** start GIVEN INFORMATION **

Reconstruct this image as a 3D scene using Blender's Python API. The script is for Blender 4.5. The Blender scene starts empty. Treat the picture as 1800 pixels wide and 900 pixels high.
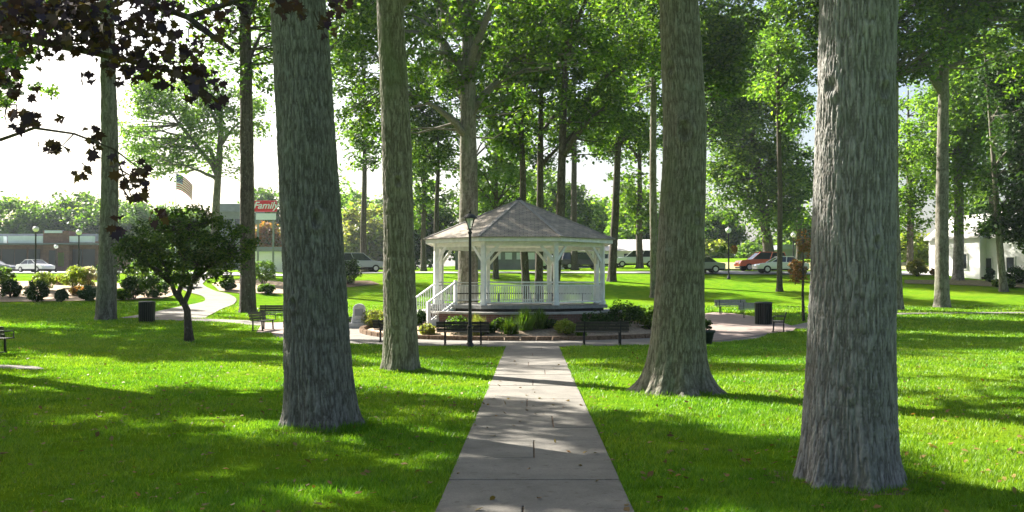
import bpy, bmesh, math, random
import numpy as np
from mathutils import Vector, Matrix
R = math.radians
SC = bpy.context.scene
COL = SC.collection
rng = np.random.default_rng(7)
random.seed(7)

# ------------------------------------------------------------------ camera
CAMH = 2.0
FPX = 1800.0
PITCH = math.atan(53 / FPX)
cd = bpy.data.cameras.new('camera'); cam = bpy.data.objects.new('camera', cd); COL.objects.link(cam)
cd.lens = 36; cd.sensor_width = 36; cd.clip_end = 3000; cd.clip_start = .1
cam.location = (0, 0, CAMH); cam.rotation_euler = (math.pi / 2 + PITCH, 0, 0)
SC.camera = cam

def ray(px, py):
    x = (px - 900) / FPX; v = (450 - py) / FPX
    c, s = math.cos(PITCH), math.sin(PITCH)
    return Vector((x, c - v * s, s + v * c))

def at(px, py, d):
    """world point seen at photo pixel (px,py) at depth Y=d"""
    r = ray(px, py); t = d / r.y
    return Vector((r.x * t, d, CAMH + r.z * t))

# ------------------------------------------------------------------ terrain
def _tab(pairs):
    return np.array([p[0] for p in pairs], float), np.array([CAMH - (p[1] - 503) / 1800 * p[0] for p in pairs], float)
_far = [(0, 0), (33, 0), (40, 0)]
def mk(pairs):
    d = [p[0] for p in _far] + [p[0] for p in pairs]
    z = [0, 0, 0] + [CAMH - (p[1] - 503) / 1800 * p[0] for p in pairs]
    return np.array(d, float), np.array(z, float)
TC = mk([(48, 570), (56, 553), (64, 538), (72, 518), (80, 499), (88, 482), (100, 476.5), (130, 473), (200, 468), (400, 466), (900, 470)])
TR = mk([(48, 570), (56, 553), (64, 538), (72, 518), (80, 499), (88, 483), (100, 474), (125, 458), (160, 452), (400, 452), (900, 462)])
TL = mk([(48, 567), (56, 551), (66, 529), (73, 508), (80, 492), (95, 485), (130, 478), (150, 475.5), (400, 470), (900, 472)])
def sm(a, b, x):
    t = np.clip((x - a) / (b - a), 0, 1); return t * t * (3 - 2 * t)
def ground(x, y):
    x = np.asarray(x, float); y = np.asarray(y, float)
    zc = np.interp(y, *TC); zr = np.interp(y, *TR); zl = np.interp(y, *TL)
    wr = sm(4, 18, x); wl = 1 - sm(-22, -12, x)
    z = zc * (1 - wr - wl) + zr * wr + zl * wl
    return z + 0.03 * np.sin(x * .35 + 1) * np.sin(y * .27) * sm(6, 14, np.abs(x - .4)) * sm(10, 20, y)
def gz(x, y): return float(ground(x, y))
def pt(px, py):
    """point on the ground under a photo pixel"""
    r = ray(px, py); lo = 3.0
    d = 3.0
    while d < 400:
        if CAMH + r.z / r.y * d < gz(r.x / r.y * d, d): break
        lo = d; d += .5
    hi = d
    for _ in range(20):
        m = (lo + hi) / 2
        if CAMH + r.z / r.y * m < gz(r.x / r.y * m, m): hi = m
        else: lo = m
    x = r.x / r.y * hi
    return Vector((x, hi, gz(x, hi)))
def on(px, d):
    x = (px - 900) / FPX * d
    return Vector((x, d, gz(x, d)))

# ------------------------------------------------------------------ noise
def _h(ix, iy, iz, s):
    n = (ix.astype(np.int64) * 73856093) ^ (iy.astype(np.int64) * 19349663) ^ (iz.astype(np.int64) * 83492791) ^ (s * 2654435)
    n = (n ^ (n >> 13)) * 1274126177 & 0x7fffffff
    n = (n ^ (n >> 16)) & 0xffff
    return n / 65535.0
def vnoise(x, y, z, s=0):
    x = np.asarray(x, float); y = np.asarray(y, float) + 0 * x; z = np.asarray(z, float) + 0 * x
    ix, iy, iz = np.floor(x), np.floor(y), np.floor(z)
    fx, fy, fz = x - ix, y - iy, z - iz
    fx, fy, fz = [f * f * (3 - 2 * f) for f in (fx, fy, fz)]
    r = 0
    for a in (0, 1):
        for b in (0, 1):
            for c in (0, 1):
                w = (fx if a else 1 - fx) * (fy if b else 1 - fy) * (fz if c else 1 - fz)
                r = r + w * _h(ix + a, iy + b, iz + c, s)
    return r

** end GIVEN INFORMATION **

### WHAT IS BEING ASKED:
Find the lines containing "scene" and list every one of them.

### SOLUTION BELOW:
Reconstruct this image as a 3D scene using Blender's Python API. The script is for Blender 4.5. The Blender scene starts empty. Treat the picture as 1800 pixels wide and 900 pixels high.
SC = bpy.context.scene